Am I femme because I am attracted to butch energy.

And my end thought was no/yes. No, I am not femme simply because I am attracted to butches. Yes, I am femme because butches just do it for me. But I would still be femme even if there were no butches in the world.

I'd just be lonelier, but still femme. I would not change who I am.
I hate to define myself as I relate to another person, but I've often wondered how much of the femme in me is in part defined by my deep need for a certain kind of counterpart.

But, as you said, I would still be femme if there were no butches in the world.


It took me a long time to embrace the identity of femme. To decide and feel for myself what the term actually meant to me personally.
In the beginning, I had to take "femme" and separate it from everything I despise about how society in general uses emphasized femininity to perpetuate male domination over women. That was a personal struggle.
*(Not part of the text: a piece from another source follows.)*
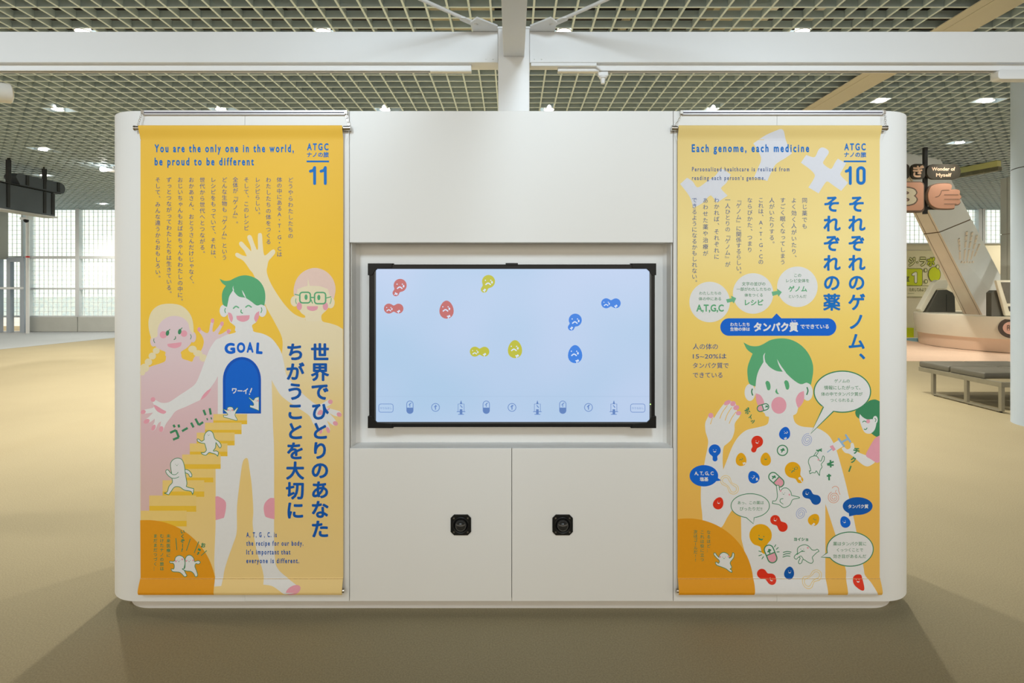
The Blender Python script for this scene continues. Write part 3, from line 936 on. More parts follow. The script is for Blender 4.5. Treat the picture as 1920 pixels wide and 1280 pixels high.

Somehow my life inside the queer community made me feel powerful enough to embrace my femme self and to define myself in a way that I'm comfortable with. I think, in part, it was being around butches who also thumbed their noses at society’s norms. It was also from being around other femmes who took the power to define for themselves. Here, in this community, I don’t have to reject the girlyness that makes me feel less powerful in broader society. Here, being a femme doesn’t assign me to a lower status.

Being a femme has given me the power to be as feminine on the outside as I feel on the inside and not feel disadvantaged.

I'm a femme in my little black dress.
I'm a femme in my soccer mom get up.
I'd still be a femme if I decided to dress up in my lover's men's jeans, boots, and button up flannel shirts.